Title: COLD DAY IN HELL
Publisher: Scribe Publications, Australia
Author: Richard Hawke
Edition released: April 2007
ISBN 978-1-921215-12-4
288 pages
Genre: Crime Fiction
Reviewed by: Karen Chisholm
Fans of wise cracking, hard men with hearts of gold style Private Investigators are going to be very pleased to catch up with Fritz Malone in Richard Hawke's second book COLD DAY IN HELL.
Set in New York, COLD DAY IN HELL opens up with famous late-night TV star, Marshall Fox on trial for two grisly murders. Fritz Malone could care less about the trial, but when one of Fox's former lovers is murdered in her apartment using a signature piece from the first two murders, Malone gets interested.

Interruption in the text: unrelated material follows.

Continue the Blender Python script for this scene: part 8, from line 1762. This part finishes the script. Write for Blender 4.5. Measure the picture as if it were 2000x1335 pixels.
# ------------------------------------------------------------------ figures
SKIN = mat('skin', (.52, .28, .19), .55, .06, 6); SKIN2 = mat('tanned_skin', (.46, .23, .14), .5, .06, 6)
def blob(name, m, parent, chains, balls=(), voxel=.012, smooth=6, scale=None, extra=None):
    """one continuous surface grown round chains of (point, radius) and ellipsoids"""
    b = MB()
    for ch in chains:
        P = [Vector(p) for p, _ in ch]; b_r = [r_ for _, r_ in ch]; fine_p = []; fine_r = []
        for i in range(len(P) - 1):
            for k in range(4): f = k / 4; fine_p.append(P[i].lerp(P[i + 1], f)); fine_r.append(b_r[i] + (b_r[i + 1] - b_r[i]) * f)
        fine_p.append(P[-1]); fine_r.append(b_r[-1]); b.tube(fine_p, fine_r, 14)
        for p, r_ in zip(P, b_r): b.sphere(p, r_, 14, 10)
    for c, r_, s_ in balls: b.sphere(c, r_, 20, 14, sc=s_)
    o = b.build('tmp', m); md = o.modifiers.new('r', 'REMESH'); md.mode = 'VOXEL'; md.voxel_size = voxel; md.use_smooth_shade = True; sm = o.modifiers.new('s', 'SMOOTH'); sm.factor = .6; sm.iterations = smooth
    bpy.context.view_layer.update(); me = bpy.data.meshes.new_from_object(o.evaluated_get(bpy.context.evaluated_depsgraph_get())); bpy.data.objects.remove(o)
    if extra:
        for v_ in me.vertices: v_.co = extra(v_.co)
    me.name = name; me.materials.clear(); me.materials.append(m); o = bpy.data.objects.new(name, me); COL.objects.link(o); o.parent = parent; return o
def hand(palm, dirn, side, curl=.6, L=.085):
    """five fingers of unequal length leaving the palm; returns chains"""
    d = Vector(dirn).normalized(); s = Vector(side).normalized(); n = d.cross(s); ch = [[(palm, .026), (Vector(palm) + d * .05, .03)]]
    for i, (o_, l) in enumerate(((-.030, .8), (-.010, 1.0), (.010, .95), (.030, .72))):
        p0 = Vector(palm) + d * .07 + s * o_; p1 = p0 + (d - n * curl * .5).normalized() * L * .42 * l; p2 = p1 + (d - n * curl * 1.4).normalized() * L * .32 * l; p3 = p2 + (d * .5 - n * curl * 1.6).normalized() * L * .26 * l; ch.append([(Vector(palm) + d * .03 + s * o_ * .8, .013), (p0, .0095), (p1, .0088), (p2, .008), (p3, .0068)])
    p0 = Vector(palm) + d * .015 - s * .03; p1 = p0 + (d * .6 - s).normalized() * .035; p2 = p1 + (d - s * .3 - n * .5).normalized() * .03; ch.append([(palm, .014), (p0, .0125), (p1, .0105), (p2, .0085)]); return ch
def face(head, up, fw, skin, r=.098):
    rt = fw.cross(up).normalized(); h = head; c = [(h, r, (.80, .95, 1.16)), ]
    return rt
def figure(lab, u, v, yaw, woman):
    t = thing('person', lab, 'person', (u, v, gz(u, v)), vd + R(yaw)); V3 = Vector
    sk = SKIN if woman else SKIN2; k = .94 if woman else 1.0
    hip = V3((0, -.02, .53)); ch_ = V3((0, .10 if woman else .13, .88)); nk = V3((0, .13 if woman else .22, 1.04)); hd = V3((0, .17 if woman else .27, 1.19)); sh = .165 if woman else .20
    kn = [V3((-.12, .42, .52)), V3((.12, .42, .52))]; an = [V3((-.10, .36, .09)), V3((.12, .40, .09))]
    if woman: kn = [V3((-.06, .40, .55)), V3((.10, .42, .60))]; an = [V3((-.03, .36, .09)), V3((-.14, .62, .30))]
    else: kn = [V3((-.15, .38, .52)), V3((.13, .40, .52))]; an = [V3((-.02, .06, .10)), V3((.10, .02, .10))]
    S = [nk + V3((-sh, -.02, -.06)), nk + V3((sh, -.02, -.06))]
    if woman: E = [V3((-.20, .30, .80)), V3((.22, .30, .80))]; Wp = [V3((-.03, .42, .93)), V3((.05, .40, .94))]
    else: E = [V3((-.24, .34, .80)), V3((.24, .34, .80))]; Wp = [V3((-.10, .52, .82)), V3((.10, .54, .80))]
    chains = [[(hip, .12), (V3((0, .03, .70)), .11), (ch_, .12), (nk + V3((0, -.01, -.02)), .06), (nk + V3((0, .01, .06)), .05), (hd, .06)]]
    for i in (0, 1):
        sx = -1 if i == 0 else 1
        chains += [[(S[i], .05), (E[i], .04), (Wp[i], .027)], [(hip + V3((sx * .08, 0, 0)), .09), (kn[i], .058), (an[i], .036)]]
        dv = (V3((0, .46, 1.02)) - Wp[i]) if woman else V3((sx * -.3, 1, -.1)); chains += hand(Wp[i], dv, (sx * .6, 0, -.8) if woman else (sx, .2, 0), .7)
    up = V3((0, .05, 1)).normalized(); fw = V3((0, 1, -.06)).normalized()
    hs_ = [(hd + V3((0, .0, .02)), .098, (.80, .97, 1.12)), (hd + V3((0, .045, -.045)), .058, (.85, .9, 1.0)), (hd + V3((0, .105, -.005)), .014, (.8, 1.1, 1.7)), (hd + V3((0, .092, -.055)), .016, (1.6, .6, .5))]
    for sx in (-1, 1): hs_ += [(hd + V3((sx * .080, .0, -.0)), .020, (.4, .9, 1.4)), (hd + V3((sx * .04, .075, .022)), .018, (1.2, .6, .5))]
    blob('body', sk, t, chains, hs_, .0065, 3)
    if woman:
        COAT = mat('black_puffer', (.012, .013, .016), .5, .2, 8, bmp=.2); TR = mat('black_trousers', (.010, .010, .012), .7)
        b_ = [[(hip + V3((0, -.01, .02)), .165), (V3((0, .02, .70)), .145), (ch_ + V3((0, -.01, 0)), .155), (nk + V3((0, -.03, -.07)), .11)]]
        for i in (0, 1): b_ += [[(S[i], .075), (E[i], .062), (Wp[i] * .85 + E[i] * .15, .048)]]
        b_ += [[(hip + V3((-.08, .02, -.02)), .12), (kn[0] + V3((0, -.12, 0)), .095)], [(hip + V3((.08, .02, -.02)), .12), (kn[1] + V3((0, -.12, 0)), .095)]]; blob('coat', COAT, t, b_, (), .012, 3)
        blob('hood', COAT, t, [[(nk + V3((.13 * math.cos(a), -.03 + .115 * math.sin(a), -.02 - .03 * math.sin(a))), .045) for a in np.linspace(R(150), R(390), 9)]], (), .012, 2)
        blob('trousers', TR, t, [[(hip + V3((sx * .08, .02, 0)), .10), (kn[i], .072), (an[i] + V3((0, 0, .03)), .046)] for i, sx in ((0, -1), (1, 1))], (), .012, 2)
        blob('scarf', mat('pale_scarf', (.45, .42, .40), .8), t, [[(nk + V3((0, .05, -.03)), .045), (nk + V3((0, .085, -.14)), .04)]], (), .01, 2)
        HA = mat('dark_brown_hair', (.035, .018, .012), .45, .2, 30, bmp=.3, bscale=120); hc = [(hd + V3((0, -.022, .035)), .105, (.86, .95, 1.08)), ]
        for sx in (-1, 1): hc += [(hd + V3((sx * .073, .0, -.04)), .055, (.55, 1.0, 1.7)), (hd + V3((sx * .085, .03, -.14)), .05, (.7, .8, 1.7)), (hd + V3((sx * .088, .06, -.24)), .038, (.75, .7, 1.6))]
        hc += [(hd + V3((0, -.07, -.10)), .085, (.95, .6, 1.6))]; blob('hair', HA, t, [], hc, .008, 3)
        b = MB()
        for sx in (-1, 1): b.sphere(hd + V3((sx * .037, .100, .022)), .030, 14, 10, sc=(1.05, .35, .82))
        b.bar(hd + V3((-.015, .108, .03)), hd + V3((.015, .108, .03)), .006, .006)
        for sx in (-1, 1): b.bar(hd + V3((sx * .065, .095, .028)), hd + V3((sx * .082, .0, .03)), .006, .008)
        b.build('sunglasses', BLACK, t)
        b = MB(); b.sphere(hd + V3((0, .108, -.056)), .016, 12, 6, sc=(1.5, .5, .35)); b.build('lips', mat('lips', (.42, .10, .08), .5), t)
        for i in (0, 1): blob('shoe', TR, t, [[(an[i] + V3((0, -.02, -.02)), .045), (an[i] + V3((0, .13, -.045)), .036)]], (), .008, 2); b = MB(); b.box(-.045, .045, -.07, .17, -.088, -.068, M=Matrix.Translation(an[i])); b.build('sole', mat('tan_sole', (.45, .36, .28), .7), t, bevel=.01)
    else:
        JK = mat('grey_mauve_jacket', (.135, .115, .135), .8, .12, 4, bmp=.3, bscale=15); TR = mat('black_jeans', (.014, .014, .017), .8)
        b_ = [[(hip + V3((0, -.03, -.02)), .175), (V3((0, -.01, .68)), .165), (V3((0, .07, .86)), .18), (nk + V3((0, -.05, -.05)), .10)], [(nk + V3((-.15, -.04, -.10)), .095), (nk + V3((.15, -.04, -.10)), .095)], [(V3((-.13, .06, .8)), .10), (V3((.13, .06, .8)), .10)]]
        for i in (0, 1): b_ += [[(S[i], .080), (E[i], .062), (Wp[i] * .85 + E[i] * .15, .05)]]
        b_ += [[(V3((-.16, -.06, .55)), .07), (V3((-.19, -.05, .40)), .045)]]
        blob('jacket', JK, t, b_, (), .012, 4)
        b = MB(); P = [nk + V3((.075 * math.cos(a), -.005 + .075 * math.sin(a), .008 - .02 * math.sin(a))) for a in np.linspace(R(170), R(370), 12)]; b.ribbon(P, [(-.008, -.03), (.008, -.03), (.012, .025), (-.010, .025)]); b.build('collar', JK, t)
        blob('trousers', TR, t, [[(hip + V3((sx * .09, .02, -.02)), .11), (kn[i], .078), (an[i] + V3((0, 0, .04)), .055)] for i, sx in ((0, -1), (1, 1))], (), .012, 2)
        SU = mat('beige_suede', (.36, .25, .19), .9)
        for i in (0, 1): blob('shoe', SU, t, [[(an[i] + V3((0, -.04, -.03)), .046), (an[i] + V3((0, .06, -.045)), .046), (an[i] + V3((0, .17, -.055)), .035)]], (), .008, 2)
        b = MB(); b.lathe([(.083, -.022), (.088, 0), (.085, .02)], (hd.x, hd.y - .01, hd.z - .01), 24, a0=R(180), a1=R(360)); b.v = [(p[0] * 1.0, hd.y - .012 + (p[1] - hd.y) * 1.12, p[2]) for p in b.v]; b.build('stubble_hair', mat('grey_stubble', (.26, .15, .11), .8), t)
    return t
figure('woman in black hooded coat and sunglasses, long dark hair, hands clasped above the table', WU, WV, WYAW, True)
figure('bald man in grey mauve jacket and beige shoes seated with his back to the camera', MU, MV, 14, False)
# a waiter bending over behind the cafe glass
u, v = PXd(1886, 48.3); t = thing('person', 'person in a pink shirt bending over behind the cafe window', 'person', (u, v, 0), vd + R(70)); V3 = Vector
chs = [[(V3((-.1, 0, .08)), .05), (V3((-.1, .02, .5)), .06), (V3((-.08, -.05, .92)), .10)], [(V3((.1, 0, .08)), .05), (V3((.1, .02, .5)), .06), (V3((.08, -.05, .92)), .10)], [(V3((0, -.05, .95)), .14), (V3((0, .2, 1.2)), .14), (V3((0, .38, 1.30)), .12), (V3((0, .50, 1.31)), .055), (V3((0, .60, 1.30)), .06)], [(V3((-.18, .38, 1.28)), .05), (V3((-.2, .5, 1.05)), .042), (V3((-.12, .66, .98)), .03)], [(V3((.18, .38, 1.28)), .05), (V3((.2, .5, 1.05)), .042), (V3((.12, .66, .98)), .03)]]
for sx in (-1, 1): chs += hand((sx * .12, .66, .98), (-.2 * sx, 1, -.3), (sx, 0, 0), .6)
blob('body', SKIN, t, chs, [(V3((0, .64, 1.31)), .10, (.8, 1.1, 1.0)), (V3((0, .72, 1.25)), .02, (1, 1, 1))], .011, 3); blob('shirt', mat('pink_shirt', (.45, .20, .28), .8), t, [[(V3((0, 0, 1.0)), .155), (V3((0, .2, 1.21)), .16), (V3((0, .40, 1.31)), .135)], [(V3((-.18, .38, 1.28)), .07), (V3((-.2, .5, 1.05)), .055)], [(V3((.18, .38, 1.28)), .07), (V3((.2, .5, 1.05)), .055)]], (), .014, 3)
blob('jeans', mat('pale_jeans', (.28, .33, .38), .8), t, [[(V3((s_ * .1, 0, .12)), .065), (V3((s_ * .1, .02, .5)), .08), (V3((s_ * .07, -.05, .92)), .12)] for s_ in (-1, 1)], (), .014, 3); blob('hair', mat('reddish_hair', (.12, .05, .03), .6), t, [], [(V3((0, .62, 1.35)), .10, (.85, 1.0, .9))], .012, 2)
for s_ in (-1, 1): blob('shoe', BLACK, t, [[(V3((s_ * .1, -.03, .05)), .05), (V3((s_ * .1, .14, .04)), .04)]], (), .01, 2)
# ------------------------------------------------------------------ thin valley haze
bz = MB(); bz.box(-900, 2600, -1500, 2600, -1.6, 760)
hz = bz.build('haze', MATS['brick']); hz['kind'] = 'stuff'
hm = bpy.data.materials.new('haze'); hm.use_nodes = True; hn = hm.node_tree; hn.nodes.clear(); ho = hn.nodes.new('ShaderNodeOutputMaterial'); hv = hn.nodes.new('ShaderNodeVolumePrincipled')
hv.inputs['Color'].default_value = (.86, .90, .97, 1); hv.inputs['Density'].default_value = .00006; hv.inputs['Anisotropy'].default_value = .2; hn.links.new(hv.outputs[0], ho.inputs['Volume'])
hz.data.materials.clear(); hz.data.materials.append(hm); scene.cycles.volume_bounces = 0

Firstly because this killing is just across the street from Malone's girlfriend Margo, and secondly because he knew Robin Burrell was scared - she'd spoken to him twice about threats she had been receiving.
The NYPD were convinced that Fox was the guilty party in the first two murders, but Malone finds himself teamed up with them trying to work out if the Burrell killing is a copycat, or is the wrong man on trial. Digging around in Fox's past discovers an unexpected secret life for this down home, happy go lucky cowboy figure.
COLD DAY IN HELL is set, obviously, in New York, and Malone is a very New York - been there, done that, seen it all - lone wolf type of guy, with just enough contacts on the dark side to do what has to be done. His relationship with Margo is long-term but they rub up against each other, just like many other long-term couples. Whilst Malone is very much the wise cracking PI with a conscience and a heart of gold, luckily that characterisation stops just short of being sanctimonious and is no where near as cliched and, frankly, annoying, as it can be.
The book uses an interesting 3 act kind of layout, with the central act going back to the lead up to the murders after a bit of a cliffhanger at the end of the first act. That method worked in this example, raising the temperature whilst you wondered what the outcome of the cliff hanger would be, and keeping the pace of the book moving whilst filling in the back story. The inclusion of NYPD officers spread the focus. In particular Megan Lamb, just returned to duty after the murder of her life partner, she's struggling with the guilt and her mixed feelings about killing Helen's murderer. This gave the whole story less of a self-involved, self-obsessed, Private Investigator against the world feeling and added another level of interest and, whilst Megan is, in her own way self-obsessed and self-involved, the reasons for that are different / more reflective.
Whilst not normally being much of a fan of that lone wolf style of PI, in COLD DAY IN HELL, it worked. Sure there's a lot of rushing around waving guns in the air, which bores this reader rigid, but the character of Fritz is just human enough to be interesting, the layout of the book was unusual and thus engaging, and the inclusion of focus on people other than just Fritz opened the whole story out, creating an interesting, enjoyable book.